Thursday, June 22, 2006

Foster care in America: Big Media takes a meeting

DECEMBER 1, 2011: This post, and several that follow, originally were posted before this Blog was on Blogger.  Because ABC News coverage of foster care is again an issue, I've reposted them.  Dates are the actual dates for the original posting, and the content is unchanged. 


            Say this much for the people at ABC News – the ones I’ve been criticizing for much of this month:  Unlike most of the rest of what I’ll call “Big Media” – the huge, national news organizations like The New York Times, and some other broadcast news organizations, at least they’re willing to listen.

            Just over a week ago, I made my second request to ABC News executives for a meeting.  I said I wanted to include in such a meeting members of the Child Welfare Organizing Project, an excellent grassroots group in New York City, so they could hear the stories of birth parents who not only deserved to get their children back (as these birth parents did) but never should have had their children taken in the first place.

            The answer surprised me.

I’d expected to be turned down.  It’s one thing to ask to meet with an editorial board with which you have no grievance or introduce yourself to the new reporter on the child welfare beat.  Aside from some journalists at some of the largest news organizations, almost all are willing to at least take time to listen to a wide range of points of view.

But it’s different when trying to meet with executives on the news side when you have a complaint, particularly when one approaches Big Media.  Big Media usually hates to meet with advocates.  We usually are dismissed and disdained as “pressure groups.”  They hate even more to meet with advocates who are critical of their stories.  And they especially hate to meet with such advocates when they’re from very small groups that have no leverage other than the force of their arguments.

            This incident, recounted in a 2004 story in Columbia Journalism Review is pretty typical:

a group of doctors and scientists was  lobbying The New York Times to drop terms like crack baby from its pages. The group included the majority of American researchers investigating the effects of prenatal cocaine exposure or drug addiction. They were spurred to action by the papers coverage of a New Jersey couple found to be starving their four foster children in late 2003. For years the couple had explained the childrens stunted growth to neighbors and friends by saying, among other things, that they were crack babies. The Times not only failed to inform readers that crack babies dont exist, but reinforced the myth by reporting, without attribution, that the youngest [of the children] was born a crack baby.

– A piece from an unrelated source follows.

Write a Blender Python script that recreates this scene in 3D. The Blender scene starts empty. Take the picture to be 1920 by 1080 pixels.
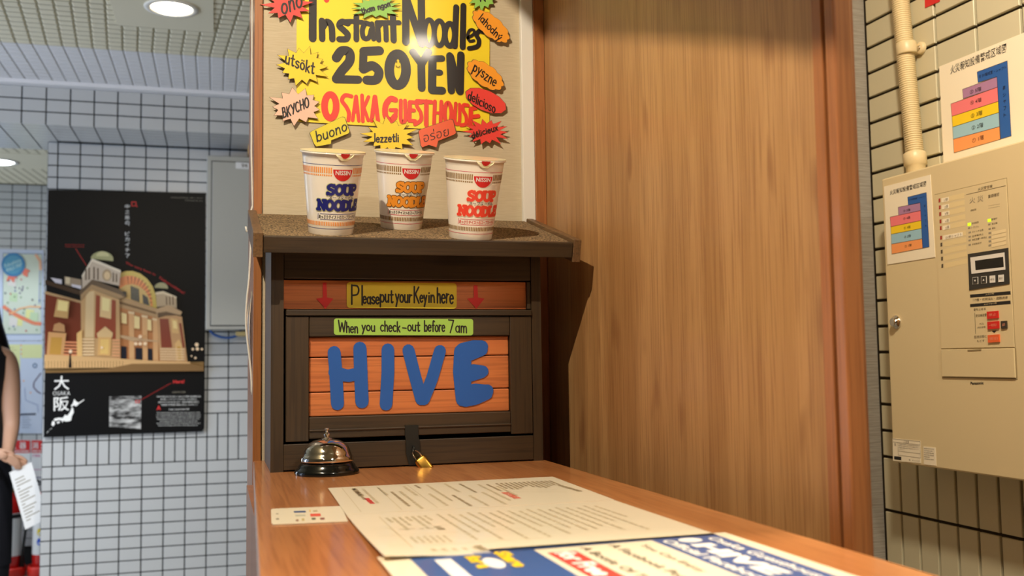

Assistant Managing Editor Allan Siegal refused to meet with the researchers, saying via e-mail that the paper simply couldnt open a dialogue with all the advocacy groups who wish to influence terminology.After some haggling, he did agree to publish a short letter to the editor from the researchers. 

            But ABC was different.  The senior producer of the Primetime program, a field producer, and the network’s Director of News Practices welcomed CWOP’s Executive Director, the chair of CWOP’s Board, two other parent advocates and myself and discussed child welfare with us for well over 90 minutes.  They listened carefully as the parents told their personal stories, and they asked good questions.  We even discussed terminology.

            I don’t know how any of this will affect future programs, if at all. A meeting is not an end in itself.  But it’s a beginning.